Der Schadensreferent der Beklagten war nach den Feststellungen berechtigt, solche Anerkenntnisse im Namen des Versicherungsnehmers gegenüber den Geschädigten abzugeben. Diese Regulierungsvollmacht kommt dem Versicherer zu. Woraus der Geschädigte hätte erkennen können, dass der Schadensreferent von der Beklagten zwar bevollmächtigt war, in ihrem Namen, aber bloß den Versicherungsnehmer betreffend, handeln zu dürfen, nicht jedoch auch für sie selbst, war für den OGH nicht erkennbar. Setzt der Versicherer einen Schadensreferenten zur Abwicklung eines Versicherungsfalls ein, so hat er damit – wenn nichts anderes zu erkennen ist – gegenüber dem Versicherungsnehmer oder Dritten den Anschein erweckt, dass der Schadensreferent zur Abgabe von den Schadensfall betreffenden Erklärungen im Namen des Versicherers bevollmächtigt ist.
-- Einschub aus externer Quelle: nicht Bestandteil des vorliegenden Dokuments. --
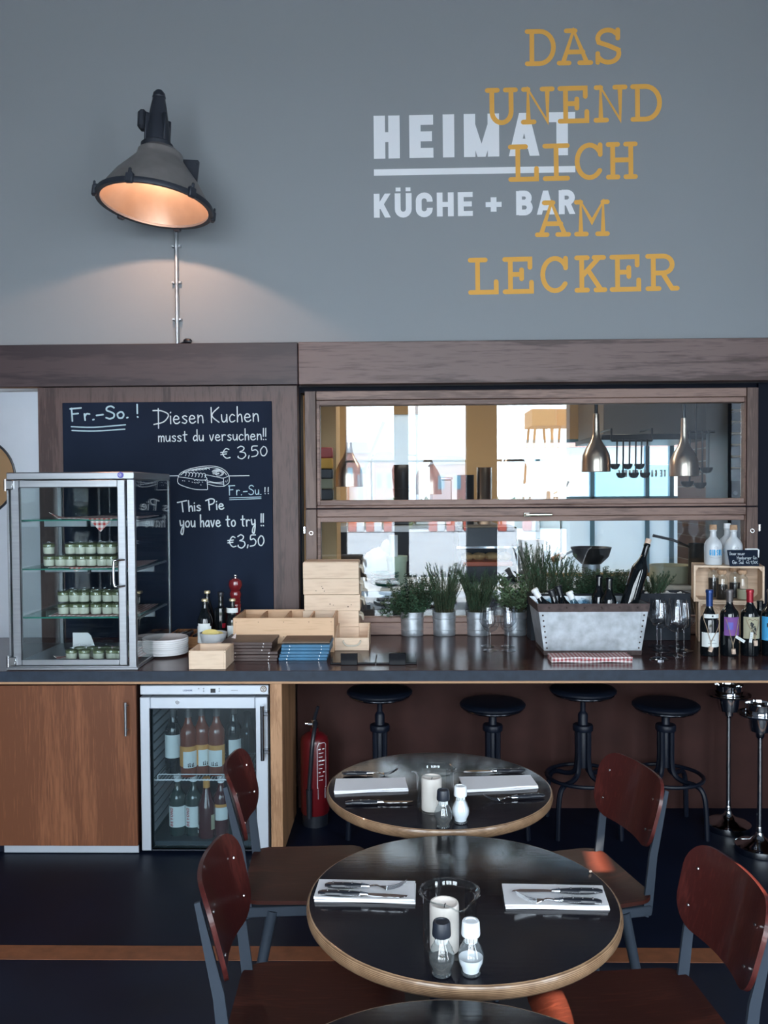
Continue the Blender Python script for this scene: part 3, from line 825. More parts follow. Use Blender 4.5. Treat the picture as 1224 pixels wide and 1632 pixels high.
def block(text, W, H, w, widths=None, gap=None, space=.5, hw=None):
    """bold upright capitals filling W x H; w = stem width"""
    hw = hw or w
    rel = widths or {}
    base = {'I': .0, 'M': 1.55, ' ': space, '+': .95, 'E': .82, 'L': .8, 'T': .95, 'A': 1.12}
    cw = [rel.get(c, base.get(c, 1.0)) for c in text]
    g = gap if gap is not None else w*.55
    tot_stem = sum(w for c in text if c != ' ')
    u = (W - g*(len(text)-1) - tot_stem)/sum(cw)
    q = []; x = 0
    for c, k in zip(text, cw):
        iw = u*k
        if c == ' ': x += iw+g; continue
        def px(t): return x + w/2 + t*iw
        def py(t): return hw/2 + t*(H-hw)
        def seg(x0, y0, x1, y1, f=1.0):
            d0 = (1-f)*w/2*(1 if x0 < .3 else -1 if x0 > .7 else 0); d1 = (1-f)*w/2*(1 if x1 < .3 else -1 if x1 > .7 else 0); e = w*f/2
            q.append([(px(x0)-e-d0, y0*H), (px(x0)+e-d0, y0*H), (px(x1)+e-d1, y1*H), (px(x1)-e-d1, y1*H)])
        def hor(x0, x1, y):
            q.append([(px(x0)-w/2, py(y)-hw/2), (px(x1)+w/2, py(y)-hw/2), (px(x1)+w/2, py(y)+hw/2), (px(x0)-w/2, py(y)+hw/2)])
        def crv(pts): q.extend(ribbon([(px(a), py(b)) for a, b in pts], w, cap='butt'))
        if c == 'H': seg(0,0,0,1); seg(1,0,1,1); hor(0,1,.5)
        elif c == 'E': seg(0,0,0,1); hor(0,1,1); hor(0,.9,.5); hor(0,1,0)
        elif c == 'I': seg(.5,0,.5,1)
        elif c == 'M': seg(0,0,0,1); seg(1,0,1,1); seg(0,1,.5,0,.72); seg(1,1,.5,0,.72)
        elif c == 'A': seg(0,0,.5,1,.86); seg(1,0,.5,1,.86); hor(.28,.72,.22)
        elif c == 'T': hor(0,1,1); seg(.5,0,.5,1)
        elif c == 'N': seg(0,0,0,1); seg(1,0,1,1); seg(0,1,1,0)
        elif c == 'L': seg(0,0,0,1); hor(0,1,0)
        elif c == '+': hor(0,1,.45); seg(.5,.16,.5,.76)
        elif c == 'K': seg(0,0,0,1); seg(.12,.36,1,1); seg(.36,.58,1,0)
        elif c == 'Y': seg(.5,0,.5,.5); seg(.5,.42,0,1); seg(.5,.42,1,1)
        elif c in 'UÜ':
            crv([(0,1.0+hw/2/(H-hw)),(0,.3)]+arc(.5,.3,.5,.3,180,360,10)+[(1,.3),(1,1.0+hw/2/(H-hw))])
            if c == 'Ü':
                for xx in (.05, .95): q.append([(px(xx)-w*.42, H*1.08), (px(xx)+w*.42, H*1.08), (px(xx)+w*.42, H*1.24), (px(xx)-w*.42, H*1.24)])
        elif c == 'C': crv([(1,.66),(1,.72)]+arc(.5,.72,.5,.28,0,180,10)+arc(.5,.28,.5,.28,180,360,10)+[(1,.34)])
        elif c == 'G': crv([(1,.70),(1,.74)]+arc(.5,.72,.5,.28,0,180,10)+arc(.5,.28,.5,.28,180,360,10)+[(1,.45),(.55,.45)])
        elif c == 'O': crv(arc(.5,.70,.5,.30,0,180,10)+arc(.5,.30,.5,.30,180,360,10)+[(1,.70)])
        elif c == 'D': seg(0,0,0,1); crv([(0,1),(.5,1)]+arc(.5,.7,.5,.3,90,0,6)+arc(.5,.3,.5,.3,0,-90,6)+[(0,0)])
        elif c == 'B':
            seg(0,0,0,1)
            crv([(0,1),(.5,1)]+arc(.5,.76,.42,.24,90,-90,10)+[(0,.52)]); crv([(0,.52),(.55,.52)]+arc(.55,.26,.45,.26,90,-90,10)+[(0,0)])
        elif c in 'PR':
            seg(0,0,0,1); crv([(0,1),(.5,1)]+arc(.5,.74,.46,.26,90,-90,10)+[(0,.48)])
            if c == 'R': seg(.55,.48,1,0)
        elif c == 'S': crv(arc(.5,.75,.5,.25,20,180,10)+[(.05,.62),(.5,.5),(.95,.38)]+arc(.5,.25,.5,.25,0,-160,10))
        x += iw + w + g
    return q
COUR = {
 'D': [[(0,0),(.45,0)]+arc(.45,.5,.5,.5,-90,90,14)+[(0,1)],[(.17,0),(.17,1)]],
 'A': [[(.08,0),(.46,1),(.94,0)],[(.2,1),(.52,1)],[(.22,.34),(.8,.34)],[(-.06,0),(.3,0)],[(.68,0),(1.08,0)]],
 'S': [arc(.48,.74,.36,.26,35,180,10)+[(.16,.62),(.5,.52),(.86,.38)]+arc(.5,.27,.38,.27,20,-150,12),[(.84,1),(.84,.74)],[(.12,0),(.12,.28)]],
 'U': [[(0,1),(.36,1)],[(.64,1),(1,1)],[(.16,1),(.16,.34)]+arc(.5,.34,.34,.34,180,360,12)+[(.84,1)]],
 'N': [[(.16,0),(.16,1),(.84,0),(.84,1)],[(0,1),(.16,1)],[(.66,1),(1.02,1)],[(-.02,0),(.36,0)]],
 'E': [[(0,1),(.9,1),(.9,.74)],[(.2,1),(.2,0)],[(.2,.53),(.6,.53)],[(.6,.67),(.6,.39)],[(0,0),(.95,0),(.95,.28)]],
 'L': [[(.04,1),(.58,1)],[(.3,1),(.3,0)],[(.04,0),(.96,0),(.96,.32)]],
 'I': [[(.1,1),(.9,1)],[(.1,0),(.9,0)],[(.5,1),(.5,0)]],
 'C': [arc(.52,.5,.44,.5,35,325,20),[(.9,1),(.9,.7)]],
 'H': [[(.18,0),(.18,1)],[(.82,0),(.82,1)],[(.18,.52),(.82,.52)],[(.02,0),(.36,0)],[(.64,0),(.98,0)],[(.02,1),(.36,1)],[(.64,1),(.98,1)]],
 'M': [[(.1,0),(.1,1),(.5,.38),(.9,1),(.9,0)],[(-.06,1),(.1,1)],[(.9,1),(1.06,1)],[(-.06,0),(.3,0)],[(.7,0),(1.06,0)]],
 'K': [[(.2,0),(.2,1)],[(.2,.42),(.82,1)],[(.42,.62),(.88,0)],[(.02,0),(.4,0)],[(.02,1),(.4,1)],[(.64,1),(.98,1)],[(.7,0),(1.02,0)]],
 'R': [[(0,0),(.4,0)],[(.2,0),(.2,1)],[(0,1),(.55,1)]+arc(.55,.74,.32,.26,90,-90,10)+[(.2,.48)],[(.52,.48),(.86,0),(1.04,0)]],
}
def courier(text, cw, h, pitch, w):
    q = []
    for i, c in enumerate(text):
        for s in COUR[c]:
            q += ribbon([(i*pitch + a*cw, w/2 + b*(h-w)) for a, b in s], w)
    return q
def wallmap(p0, ang, Y):
    ca, sa = math.cos(ang), math.sin(ang)
    return lambda x, y: (p0.x + x*ca - y*sa, Y, p0.z + x*sa + y*ca)
def line_between(pl, pr, Y):
    a = at(pl[0], pl[1], Y); b = at(pr[0], pr[1], Y)
    return a, (b-a).length, math.atan2(b.z-a.z, b.x-a.x)

# slogan and sign on the upper wall
YT = YW - .002
sl = thing('painted_slogan', 'orange typewriter lettering painted on the grey wall overlapping the white sign', 'wall lettering', (0, YT, 3.3))
for text, pl, pr, capl in (('DAS', (838, 105.5), (994, 102.5), 57), ('UNEND', (775, 200), (1056, 193), 58), ('LICH', (810, 290), (1016, 285), 58),
                           ('AM', (854, 378), (970, 376), 57), ('LECKER', (746, 470), (1082, 463), 58)):
    a, W, ang = line_between(pl, pr, YT)
    h = m(capl, YW); cw = h*.76; sw_ = h*.128
    n = len(text)
    lead = {'A': .06, 'M': .06}.get(text[0], 0)*cw
    pitch = (W - cw - sw_*.6 - (.05*cw if text[-1] in 'RM' else 0) - lead)/(n-1)
    mb = MB(); mb.quads(courier(text, cw, h, pitch, h*.128), wallmap(a - Vector((0, YT, 3.3)) + Vector((lead+sw_*.3, 0, 0)), ang, 0))
    obj('slogan_line', mb, MT['orange'], sl, smooth=0)
sg = thing('painted_sign', 'white bold sign lettering painted on the grey wall behind the orange slogan', 'wall lettering', (0, YT+.001, 3.3))
a, W, ang = line_between((596, 253), (917, 247), YT)
mb = MB(); mb.quads(block('HEIMAT', W, m(67, YW), m(18, YW), {'H': .95, 'M': 1.0*1.55, 'A': 1.25}, m(15, YW), hw=m(15.5, YW)), wallmap(a-Vector((0, YT, 3.3)), ang, 0))
obj('sign_word', mb, MT['white'], sg, smooth=0)
a, W, ang = line_between((596, 280), (917, 274.5), YT)
mb = MB(); mb.quads([[(0, 0), (W, 0), (W, m(10, YW)), (0, m(10, YW))]], wallmap(a-Vector((0, YT, 3.3)), ang, 0))
obj('underline', mb, MT['white'], sg, smooth=0)
a, W, ang = line_between((596, 347), (917, 341), YT)
for wd, xa, xb in (('KÜCHE', 596, 754), ('+', 774.5, 800), ('BAR', 823, 917)):
    ka, kb = (xa-596)/321*W, (xb-596)/321*W
    q = [[(x_+ka, y_) for x_, y_ in p_] for p_ in block(wd, kb-ka, m(37.5, YW), m(9.2, YW), {}, m(6.5, YW), .45, hw=m(8, YW))]
    mb = MB(); mb.quads(q, wallmap(a-Vector((0, YT, 3.3)), ang, 0))
    obj('sign_word', mb, MT['white'], sg, smooth=0)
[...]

Der OGH bejahte daher das Vorliegen einer Anscheinsvollmacht.

Einem Feststellungsbegehren fehlt grundsätzlich das rechtliche Interesse, wenn der Schädiger gegenüber dem Geschädigten erklärt, seine Haftung für alle künftig aus der schädigenden Handlung entstehenden Schäden anzuerkennen und diese Schäden zu ersetzen; dies insofern als ein konstitutives Anerkenntnis anzusehen ist. Im vorliegenden Fall hat die Beklagte jedoch sowohl vorprozessual als auch während des Prozesses dessen Gültigkeit bestritten. Das rechtliche Interesse an der alsbaldigen Feststellung war daher gegeben.

Der OGH bejahte daher sowohl die Abgabe eines konstitutiven Anerkenntnisses der Beklagten selbst gegenüber dem Kläger als auch das rechtliche Interesse an der Feststellung dieser von der Beklagten übernommenen Haftung. Der OGH gab dem Klagebegehren folglich statt.